I should make something clear about my last entry; I’m certainly, certainly not saying there’s anything wrong with preferring the more cerebral players to their dynamic colleagues. I very often do so myself – I’d always take a Pirlo over a Totti, or an Iniesta over a Villa. Players who do their bit; who contribute wholeheartedly to a team, who keep themselves at peak fitness, don’t get disciplined on a regular basis, who control a game rather than seek to stamp their mark on it, whilst still having high standards of technical ability – these are the players I’m talking about. Players I respect the most.
Players like Gary Speed.
I can’t think of anywhere I’d rather have been that week than at a football match. It felt like the natural, right place to be. At the heart of the football community, the community that had been so shaken that weekend. I’d been at Bristol Temple Meads station the previous Sunday, still buzzing from the Southampton triumph, when my phone started to go. And didn’t stop. That’s just me; I can’t imagine what the day would have been like for someone even remotely close to Speed.

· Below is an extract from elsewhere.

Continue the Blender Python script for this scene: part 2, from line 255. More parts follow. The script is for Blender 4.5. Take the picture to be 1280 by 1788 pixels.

Football did this well. An appropriately solemn Match of the Day 2 featured the almost unbearably moving spontaneous minute’s applause at Swansea, which set the tone for a rolling week of mourning, at both midweek games like this one and at the following weekend’s fixtures.
The minute’s silence at Vicarage Road, dedicated both to Speed and a member of the armed forces from nearby Northwood who’d lost his life in Afghanistan, was of course immaculately observed. It’s pleasing how commonplace that is; football fans don’t have a reputation as angels but you rarely hear a silence broken. There’s something very powerful about twelve thousand or so maintaining complete silence, the sense that a public contract has, just for now, been renegotiated in the service of something bigger. It’s why I’m a bit ambivalent about the fashion for applause – it was phenomenal at the Liberty Stadium, wonderful, but it lacks the power and therefore I think the significance of a silent gesture.
I think that by the end of the week football was feeling perversely good about itself. The circumstances were utterly tragic but there was a genuine sense of communion fostered. Football gets a lot of brickbats, generally from fans of rugby or cricket, and it’s nice to be able to show that we can do dignity, respect and grace. My concern though is that we extrapolate football fans showed dignity and respect to mean football has a dignified and respectful culture. Because one week of applause doesn’t make that so.
The culture of football remains enormously disrespectful and pretty undignified. What’s respectful about Andre Villas-Boas publically berating the latest referee to cost him, as he sees it, three points? What’s dignified about grown men throwing themselves to the ground in mock-agony, heaving themselves up again and engaging in some elaborate pantomime of imaginary cards, clasped hands and stricken visages?
And where does this come from? It comes from a desperation to win at all costs. Whinge, complain, throw yourself around enough and you’ll get something eventually. Nobody would do it if that wasn’t the case.
The darker side of this though is that football is also about the creation, and exploitation, of weaknesses in the opposition. When Luis Suarez reacts to Fulham – Fulham! – fans berating him for being a cheat, he’s letting slip a “weakness”, so he’s going to get it all the more. Any player marked out as different in some way is subject to this. Terraces are very good at coming up with chants customised to the oddities of an individual player. That’s fine as far as it goes – these chants can often be witty and they praise as much as condemn – but each chant causes further layers of insularity and, I think, fear to accrete around the game.
The way to survive is a) not to let on that you’re different and b) not to show a sign of weakness. But how healthy can that possibly be? The world outside football is pretty damn diverse, and in general it tries to find a place for people who don’t have the thick carapace to shrug off the crap they get. Football doesn’t. It crushes, relentlessly, through its ingrained culture, the smallest difference, and it punishes those who slip or reveal too much of themselves.
I’m not going to speculate on what caused Gary Speed to do what he did. That isn’t my place. But one can’t help wondering how football’s boot-camp stiff-upper-lip culture contributed to that public tragedy. And perhaps football should pause between pats on the back and ask how a man who’d spent his life in football felt he had no option, inside or outside the game, but to take his own life.
Gary Speed had both dignity and respect. It’s part of why he was so loved. But perhaps it would be good to promote a culture in which that doesn’t stand out quite so much.